Developers
Work my way
The thing I love most about Kiln is how easy it makes it to work the way I want without any risk of negatively impacting my teammates or our customers. Branch repositories give me the flexibility of using my own workflow, and Kiln, with the help of Mercurial, makes it simple to move the changes I want from that branch back into the main line of development as soon as I'm ready. That means I can write experimental code and easily share it with other developers but never risk a broken build. Kiln also makes it easy to continuously pull changes from the main line of development. So even if I'm off working for a while, I rarely ever experience the merge hell that you get with a centralized tool.

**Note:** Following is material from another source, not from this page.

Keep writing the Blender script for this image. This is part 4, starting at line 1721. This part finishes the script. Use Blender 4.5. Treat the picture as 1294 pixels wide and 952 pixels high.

This kind of freedom was never easy to come by with Subversion, and it sucked to feel trapped by my tools.
Keep up with the team
And even though everyone can have these sandboxes, Kiln makes it easy to stay on top of what's going on. I keep the Kiln activity feed, filtered for the project I work on, open in my browser all the time. Whenever I'm curious what other people are working I switch to it and scan for interesting changes. It's easy to quickly scan all of the changes and decide if I want to know more about a particular change.
Communicate about code
If I do find a change in Kiln that I have a question about, I use the the built-in code reviews to start a discussion about it. The code review interface makes it easy to link my questions and comments to specific lines of code, and that keeps the conversations short and to the point. In fact, when I am working on a feature, I'll open up code reviews as the feature progresses to get feedback from my teammates instead of interrupting them to ask a question. Having code review built directly into the source control system means that these conversations stay connected to the code history. That kind of audit trail is useful when tracking the progress of features or investigating the origin of bugs.
Track features and bugs
When I'm not working on new features, I am usually fixing bugs, and the Kiln web UI makes it much easier to figure out where and when bugs were introduced as well as what versions are affected by that particular bug. File annotation and the electric DAG make it possible to quickly figure out what changeset introduced a particular bug and see what tags include that changeset. With that information, I can quickly create a branch, go back to where the bug was introduced, fix the bug, and merge the fix upstream.